■ **WORK TO DO**: Drop the pictures and give back word for word the lines from the line holding "Generate a Blender" to the line holding "EYE = 2.065", both included.

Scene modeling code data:
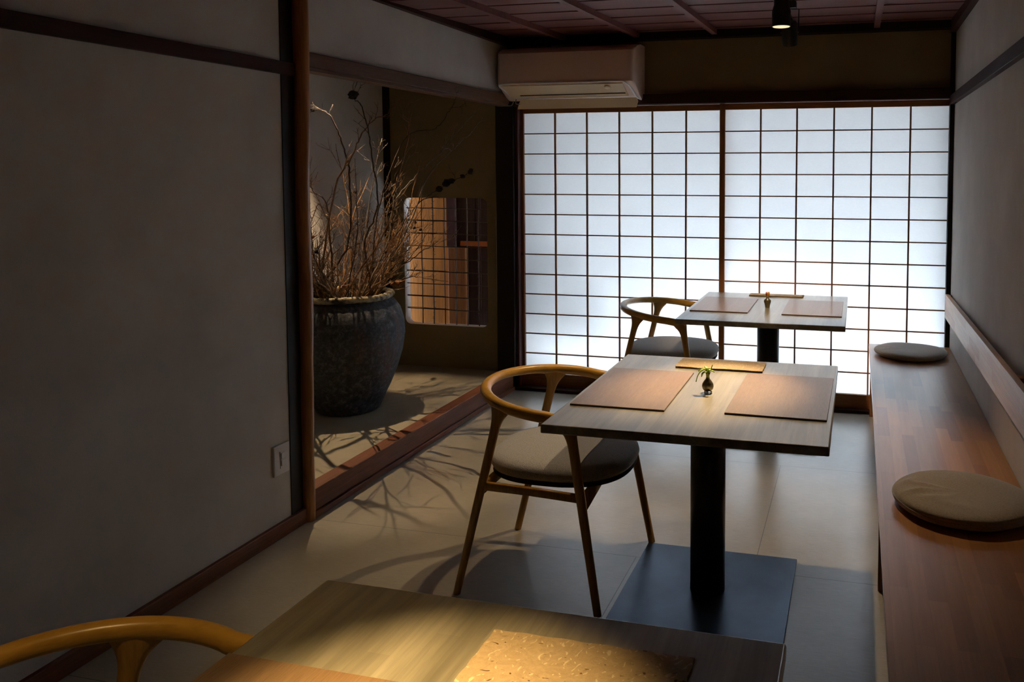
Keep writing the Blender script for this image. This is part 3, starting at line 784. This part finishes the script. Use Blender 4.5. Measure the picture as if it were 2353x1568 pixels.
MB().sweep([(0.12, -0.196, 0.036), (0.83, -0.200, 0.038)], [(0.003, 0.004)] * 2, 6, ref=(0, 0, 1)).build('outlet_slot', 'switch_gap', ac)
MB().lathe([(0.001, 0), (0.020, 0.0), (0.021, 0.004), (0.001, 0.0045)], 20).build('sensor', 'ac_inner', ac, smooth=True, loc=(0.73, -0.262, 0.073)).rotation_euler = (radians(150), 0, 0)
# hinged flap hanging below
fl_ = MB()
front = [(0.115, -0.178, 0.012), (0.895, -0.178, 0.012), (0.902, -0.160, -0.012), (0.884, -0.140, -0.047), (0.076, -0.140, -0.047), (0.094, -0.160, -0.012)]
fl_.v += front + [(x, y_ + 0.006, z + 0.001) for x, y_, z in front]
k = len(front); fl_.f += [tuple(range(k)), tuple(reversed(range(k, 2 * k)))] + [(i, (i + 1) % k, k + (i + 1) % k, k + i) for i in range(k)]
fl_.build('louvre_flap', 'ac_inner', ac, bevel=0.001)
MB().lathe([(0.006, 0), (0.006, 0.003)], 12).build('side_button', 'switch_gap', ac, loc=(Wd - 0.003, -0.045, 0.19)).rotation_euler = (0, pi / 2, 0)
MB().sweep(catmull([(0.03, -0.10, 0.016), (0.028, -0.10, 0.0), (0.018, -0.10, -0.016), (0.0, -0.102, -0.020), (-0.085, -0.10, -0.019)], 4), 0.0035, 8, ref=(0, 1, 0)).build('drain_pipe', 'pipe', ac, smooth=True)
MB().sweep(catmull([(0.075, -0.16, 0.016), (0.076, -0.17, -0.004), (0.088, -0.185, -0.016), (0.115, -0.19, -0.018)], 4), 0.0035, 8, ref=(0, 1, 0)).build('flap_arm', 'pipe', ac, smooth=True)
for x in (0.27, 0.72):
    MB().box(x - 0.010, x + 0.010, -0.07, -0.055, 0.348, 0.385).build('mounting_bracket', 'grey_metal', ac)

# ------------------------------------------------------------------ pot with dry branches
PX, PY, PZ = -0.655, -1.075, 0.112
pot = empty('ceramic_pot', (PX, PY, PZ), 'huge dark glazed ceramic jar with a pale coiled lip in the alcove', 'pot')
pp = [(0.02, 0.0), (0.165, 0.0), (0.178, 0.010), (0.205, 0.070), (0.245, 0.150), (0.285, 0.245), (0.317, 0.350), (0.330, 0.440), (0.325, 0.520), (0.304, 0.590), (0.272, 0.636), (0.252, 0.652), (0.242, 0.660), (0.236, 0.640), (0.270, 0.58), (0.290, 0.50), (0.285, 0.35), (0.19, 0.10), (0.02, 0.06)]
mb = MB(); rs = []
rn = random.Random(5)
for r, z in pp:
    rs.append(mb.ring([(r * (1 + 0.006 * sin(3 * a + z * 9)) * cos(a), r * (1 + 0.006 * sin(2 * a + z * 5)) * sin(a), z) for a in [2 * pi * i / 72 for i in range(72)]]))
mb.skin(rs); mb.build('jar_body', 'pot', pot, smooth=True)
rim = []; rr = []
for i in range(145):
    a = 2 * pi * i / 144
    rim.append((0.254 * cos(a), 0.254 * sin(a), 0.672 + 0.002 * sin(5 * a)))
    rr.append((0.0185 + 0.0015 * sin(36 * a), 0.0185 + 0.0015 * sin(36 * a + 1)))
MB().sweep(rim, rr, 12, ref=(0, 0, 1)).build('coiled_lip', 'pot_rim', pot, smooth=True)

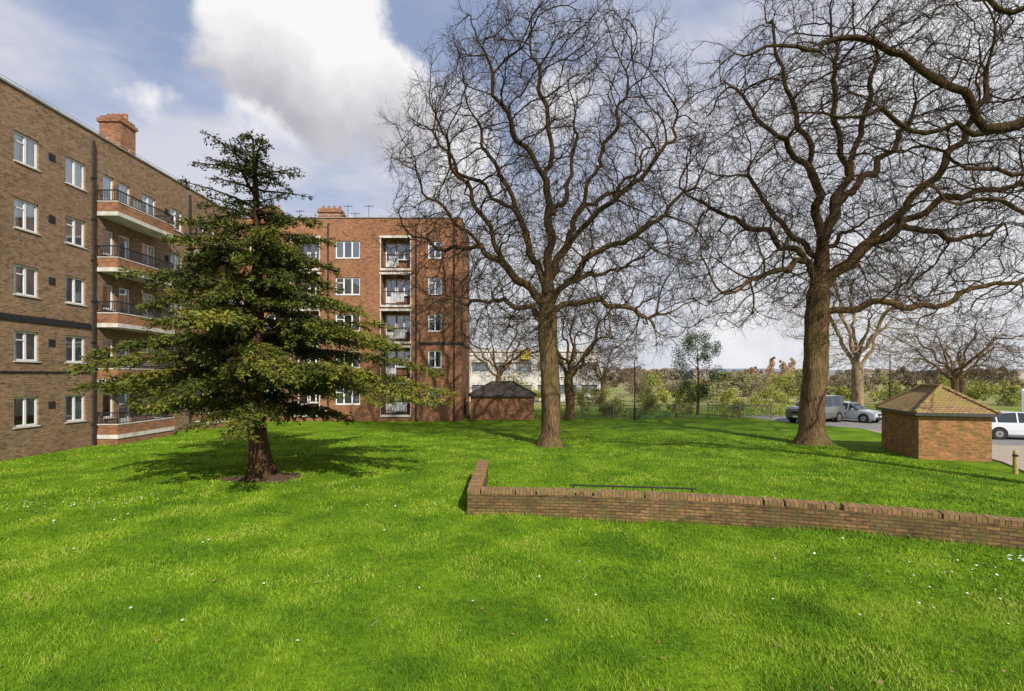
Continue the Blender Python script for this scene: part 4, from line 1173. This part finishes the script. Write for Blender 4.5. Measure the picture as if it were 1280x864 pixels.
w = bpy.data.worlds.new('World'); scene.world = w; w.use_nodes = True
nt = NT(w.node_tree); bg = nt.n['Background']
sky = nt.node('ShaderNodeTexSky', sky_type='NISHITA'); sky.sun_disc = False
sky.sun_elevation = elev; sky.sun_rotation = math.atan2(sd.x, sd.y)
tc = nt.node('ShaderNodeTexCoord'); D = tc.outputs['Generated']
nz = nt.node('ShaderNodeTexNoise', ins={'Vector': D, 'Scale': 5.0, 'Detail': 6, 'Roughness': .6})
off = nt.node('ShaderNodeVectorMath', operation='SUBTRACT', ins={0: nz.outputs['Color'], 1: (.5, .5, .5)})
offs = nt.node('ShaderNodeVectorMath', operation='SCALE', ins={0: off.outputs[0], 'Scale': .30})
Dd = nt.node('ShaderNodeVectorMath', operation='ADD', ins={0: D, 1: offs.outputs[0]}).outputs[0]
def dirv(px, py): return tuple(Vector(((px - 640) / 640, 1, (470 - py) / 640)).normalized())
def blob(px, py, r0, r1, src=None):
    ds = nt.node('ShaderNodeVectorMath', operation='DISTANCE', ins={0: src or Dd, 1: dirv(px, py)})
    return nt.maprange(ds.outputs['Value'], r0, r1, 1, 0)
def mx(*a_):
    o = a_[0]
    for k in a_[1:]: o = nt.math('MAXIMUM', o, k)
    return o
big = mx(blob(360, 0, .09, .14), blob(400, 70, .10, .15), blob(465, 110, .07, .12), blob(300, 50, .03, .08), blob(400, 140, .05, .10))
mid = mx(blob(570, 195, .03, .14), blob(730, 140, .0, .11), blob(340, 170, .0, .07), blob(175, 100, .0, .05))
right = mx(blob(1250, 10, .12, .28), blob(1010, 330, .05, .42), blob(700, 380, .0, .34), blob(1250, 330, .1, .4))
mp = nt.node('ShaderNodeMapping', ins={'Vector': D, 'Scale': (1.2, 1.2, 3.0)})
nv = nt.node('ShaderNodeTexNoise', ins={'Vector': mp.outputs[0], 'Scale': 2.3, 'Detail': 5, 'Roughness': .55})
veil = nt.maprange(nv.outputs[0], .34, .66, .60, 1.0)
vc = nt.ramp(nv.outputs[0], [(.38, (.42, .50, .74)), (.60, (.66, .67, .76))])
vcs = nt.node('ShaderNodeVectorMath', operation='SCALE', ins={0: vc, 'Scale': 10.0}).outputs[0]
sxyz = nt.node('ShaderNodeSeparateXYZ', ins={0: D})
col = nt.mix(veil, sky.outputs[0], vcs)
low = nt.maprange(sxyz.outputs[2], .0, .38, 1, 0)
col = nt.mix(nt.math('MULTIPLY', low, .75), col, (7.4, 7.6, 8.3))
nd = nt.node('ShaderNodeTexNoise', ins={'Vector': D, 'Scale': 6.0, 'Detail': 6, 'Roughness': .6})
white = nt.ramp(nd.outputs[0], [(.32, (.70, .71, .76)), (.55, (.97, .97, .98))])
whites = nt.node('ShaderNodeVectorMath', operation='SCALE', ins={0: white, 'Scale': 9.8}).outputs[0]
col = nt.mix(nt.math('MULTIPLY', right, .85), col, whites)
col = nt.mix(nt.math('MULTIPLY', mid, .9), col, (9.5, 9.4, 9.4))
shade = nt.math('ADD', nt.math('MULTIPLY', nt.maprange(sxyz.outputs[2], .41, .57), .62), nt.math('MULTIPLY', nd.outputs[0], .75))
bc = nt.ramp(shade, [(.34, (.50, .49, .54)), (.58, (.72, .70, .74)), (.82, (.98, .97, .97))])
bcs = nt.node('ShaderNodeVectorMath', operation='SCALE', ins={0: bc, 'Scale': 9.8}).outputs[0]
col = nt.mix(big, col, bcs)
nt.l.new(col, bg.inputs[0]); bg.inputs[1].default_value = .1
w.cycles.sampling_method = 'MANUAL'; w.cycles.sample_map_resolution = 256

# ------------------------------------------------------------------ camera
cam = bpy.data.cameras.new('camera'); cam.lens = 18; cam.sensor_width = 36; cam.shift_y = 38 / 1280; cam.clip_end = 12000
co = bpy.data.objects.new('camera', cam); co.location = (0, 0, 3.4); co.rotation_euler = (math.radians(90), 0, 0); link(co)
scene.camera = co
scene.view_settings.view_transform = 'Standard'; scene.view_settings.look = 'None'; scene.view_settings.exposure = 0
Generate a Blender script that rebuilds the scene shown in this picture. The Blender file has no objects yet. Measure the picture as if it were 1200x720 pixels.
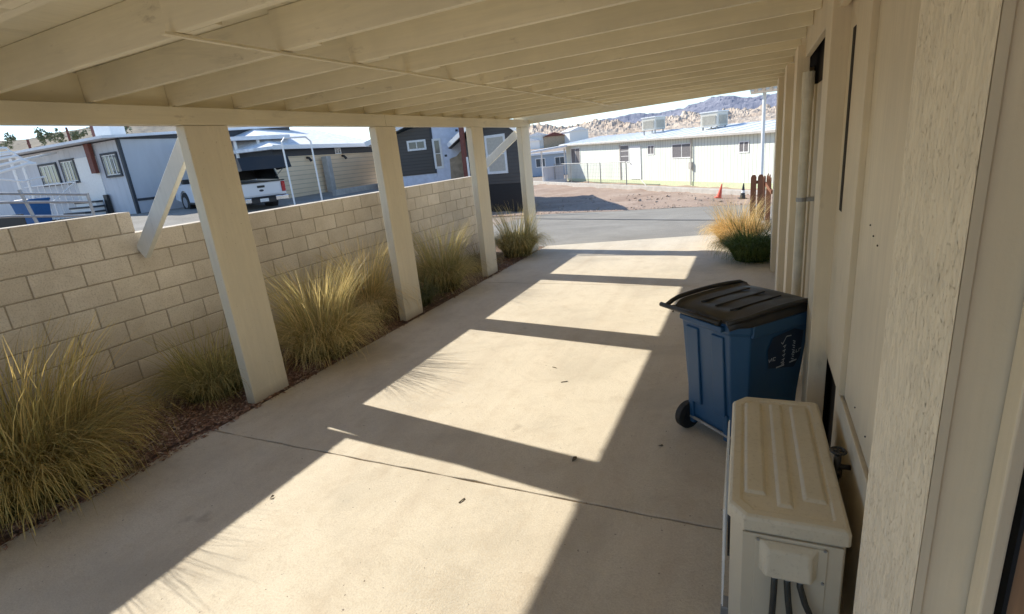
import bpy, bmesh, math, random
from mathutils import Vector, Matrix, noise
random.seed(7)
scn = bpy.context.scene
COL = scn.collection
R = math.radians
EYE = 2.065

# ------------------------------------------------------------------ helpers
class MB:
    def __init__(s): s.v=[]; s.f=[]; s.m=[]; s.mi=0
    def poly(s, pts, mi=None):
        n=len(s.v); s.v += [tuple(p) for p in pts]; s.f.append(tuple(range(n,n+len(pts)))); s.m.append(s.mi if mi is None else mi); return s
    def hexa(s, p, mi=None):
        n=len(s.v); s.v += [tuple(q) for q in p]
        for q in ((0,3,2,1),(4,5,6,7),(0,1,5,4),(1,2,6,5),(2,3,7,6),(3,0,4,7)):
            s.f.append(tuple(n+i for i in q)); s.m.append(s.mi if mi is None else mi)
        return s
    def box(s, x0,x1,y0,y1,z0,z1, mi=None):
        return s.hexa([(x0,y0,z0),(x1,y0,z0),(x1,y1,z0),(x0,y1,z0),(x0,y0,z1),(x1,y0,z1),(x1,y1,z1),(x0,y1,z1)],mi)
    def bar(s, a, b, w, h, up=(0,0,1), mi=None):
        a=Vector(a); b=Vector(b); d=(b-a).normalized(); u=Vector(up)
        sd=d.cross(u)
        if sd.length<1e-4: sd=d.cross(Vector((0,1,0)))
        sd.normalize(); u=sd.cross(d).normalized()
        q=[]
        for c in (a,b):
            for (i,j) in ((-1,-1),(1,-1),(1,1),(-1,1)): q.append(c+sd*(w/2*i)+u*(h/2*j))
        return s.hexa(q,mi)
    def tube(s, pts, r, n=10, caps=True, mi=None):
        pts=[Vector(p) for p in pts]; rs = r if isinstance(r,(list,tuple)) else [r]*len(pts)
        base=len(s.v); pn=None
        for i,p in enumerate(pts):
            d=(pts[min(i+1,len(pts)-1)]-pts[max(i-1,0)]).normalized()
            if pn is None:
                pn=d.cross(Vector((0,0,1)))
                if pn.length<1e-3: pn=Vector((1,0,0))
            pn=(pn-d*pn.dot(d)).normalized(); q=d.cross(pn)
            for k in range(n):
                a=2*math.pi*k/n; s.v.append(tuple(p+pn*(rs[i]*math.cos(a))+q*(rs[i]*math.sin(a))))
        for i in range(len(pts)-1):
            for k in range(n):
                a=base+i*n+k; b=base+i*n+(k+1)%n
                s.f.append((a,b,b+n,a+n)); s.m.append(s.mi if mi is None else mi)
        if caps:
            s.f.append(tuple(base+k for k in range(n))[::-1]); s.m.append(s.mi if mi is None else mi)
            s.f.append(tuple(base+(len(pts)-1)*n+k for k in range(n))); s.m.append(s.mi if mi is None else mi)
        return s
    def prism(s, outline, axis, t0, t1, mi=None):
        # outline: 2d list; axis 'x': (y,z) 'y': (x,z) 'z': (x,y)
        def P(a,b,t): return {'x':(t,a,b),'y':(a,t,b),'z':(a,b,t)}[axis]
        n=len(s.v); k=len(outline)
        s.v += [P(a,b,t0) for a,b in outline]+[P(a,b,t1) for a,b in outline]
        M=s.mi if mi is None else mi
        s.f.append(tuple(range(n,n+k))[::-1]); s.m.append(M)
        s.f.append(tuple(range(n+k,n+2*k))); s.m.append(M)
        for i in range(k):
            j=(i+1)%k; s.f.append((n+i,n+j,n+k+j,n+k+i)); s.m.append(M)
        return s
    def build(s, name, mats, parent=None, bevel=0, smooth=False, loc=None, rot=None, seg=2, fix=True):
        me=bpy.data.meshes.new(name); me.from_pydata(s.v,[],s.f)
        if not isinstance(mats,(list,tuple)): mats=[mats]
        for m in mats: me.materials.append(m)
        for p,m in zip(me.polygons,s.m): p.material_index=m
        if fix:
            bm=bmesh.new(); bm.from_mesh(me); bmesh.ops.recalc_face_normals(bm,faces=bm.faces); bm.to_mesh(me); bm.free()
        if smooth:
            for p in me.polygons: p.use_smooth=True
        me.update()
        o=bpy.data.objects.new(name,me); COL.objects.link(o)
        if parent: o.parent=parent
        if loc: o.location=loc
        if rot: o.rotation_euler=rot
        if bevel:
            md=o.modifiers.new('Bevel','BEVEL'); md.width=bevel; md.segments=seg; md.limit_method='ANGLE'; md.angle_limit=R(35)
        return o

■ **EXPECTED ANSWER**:
Generate a Blender script that rebuilds the scene shown in this picture. The Blender file has no objects yet. Measure the picture as if it were 1200x720 pixels.
import bpy, bmesh, math, random
from mathutils import Vector, Matrix, noise
random.seed(7)
scn = bpy.context.scene
COL = scn.collection
R = math.radians
EYE = 2.065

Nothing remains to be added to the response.